Environmentalism inside and out at Farmstand, Covent Garden

Farmstand Drury Lane

Farmstand on Drury Lane

How can we live sustainably, buying locally, being mindful of our ecological footprint and still drink coffee? A recent trip to Farmstand on Drury Lane revealed a café conscious of its environmental responsibilities, somewhere that is trying to help us to make a difference while still enjoying good food and great coffee. Is it possible for us to have our coffee and drink it? The people behind Farmstand certainly seem to think so.

The bare brick walls inside the spacious Farmstand have a certain rustic charm that serves to emphasise the environmental concerns of the café. A focus on local, free range meat and GM free vegetables means that this is definitely a place to be considered when looking for a lunch spot (though on this occasion, we only tried the coffee). Coffee is obviously not locally grown but is roasted by Workshop which is, relatively speaking, just down the road. Tea meanwhile comes from Postcard teas, just up the street. Water is complementary and is provided on tap so as to reduce plastic waste. The service was friendly and with such a bright and airy feel it is a very pleasant space to enjoy an Americano (though I imagine it is fairly crowded at lunchtimes). However, the Americano was served in a take-away cup (when I specified I was staying in). After a bit of digging on their website, I discovered that they use compostable and/or recyclable packaging sourced from London Bio Packaging. However, as it is not easy to either recycle nor to compost cups in regular waste collection (including recycling collections), it would be interesting to know details of how they dispose of their cups so as to know how they reconcile this with the otherwise careful environmental policy.

Interior vertical gardening

Green wall inside Farmstand

As you enter the café, there is a staircase on the left hand side. Potted plants are fixed to the railings making what seems to be almost a miniature green wall. A great way to get houseplants into a small space, this seemed a small scale example of the green walls that are starting to pop up around our cities. Green walls are vertical gardens. They can be grown either with climbing plants or with a second structure on the wall that supports the hundreds of plants. Along with an aesthetic appeal (certainly true of the structure at Farmstand), these green walls have environmental benefits too.
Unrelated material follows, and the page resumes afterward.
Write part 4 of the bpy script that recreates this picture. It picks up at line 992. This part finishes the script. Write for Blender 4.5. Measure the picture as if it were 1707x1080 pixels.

A big environmental problem in cities is particulate pollution from exhausts. Specifically, particulate matter that is less than 10 μm diameter (think Turkish coffee grind) can irritate the lungs and cause health problems for the city’s inhabitants. Particulates less than 2.5 μm diameter are even more dangerous to health. Worldwide, in 2012, 3.7 million early deaths were associated with poor air quality. In London, a 2010 study showed that approximately 4000 deaths per year were the result of exhaust fumes. Which brings us to the first reason that green walls in cities may be such a good thing: Plants adsorb the pollutants.

Green wall Singapore

A green wall at the Ocean Financial Centre in Singapore, Image shared under cc license (attrib. share alike) by smuconlaw.

Over a three month period, a study by Imperial College showed that a single green wall on Edgware Road tube station had removed 515 g of particulate matter from the atmosphere. Using a mix of plants on the wall was found to increase the air turbulence around the wall and so increase the adsorption of the pollutants. Of course, different plants performed differently (in terms of their ability to remove particulate matter from the air). One of the plants on the wall (Convolvulus cneorum) could take out up to 2.73±0.16 g/m² of particulate matter*. On the other hand, another plant on the wall (Hedera helix) took out much less, removing only 0.28±0.02 g/m². However, we know Hedera helix by another name: Ivy. And ivy plants can produce a lot of foliage per plant very quickly. Convolvulus cneorum on the other hand, is a small plant with small leaves. While its efficiency could be very high, the amount of pollution it can remove may not be as great as an ivy plant, purely as a consequence of its leaf size.

Which brings us to questions of aesthetics and practicality. The wall at Edgware Road is planted with many different types of plant in order to produce an effect that reduces pollution while also being good to look at. Similar walls have sprouted up all over the world. However, for short term projects that require a large amount of foliage quickly, planting ivy can be a good option as a pollutant remover. Some of the temporary structures built along Park Lane for the Crossrail project are now covered with ivy. Although I had initially thought that this was due to a lack of weeding, it turns out that this is part of a step towards pollution reduction in our cities (modelling data has indicated that these green walls can reduce the local particulate pollution by 10-20% depending on the geometry of the wall and the plant species growing).

A small step perhaps, but one that is definitely in the right direction. The green wall at Farmstand could therefore be said to illustrate the idea that if we are to make a difference to our external world, we must start by reforming our own interior one. We need to make green walls not green wash and we can start by paying attention to what we plant inside and out.

Farmstand is at 42 Drury Lane, WC2B 5AJ

*The study looked at particulate matter between 2.5 µm and 10µm diameter (i.e. PM(2.5)-PM(10)).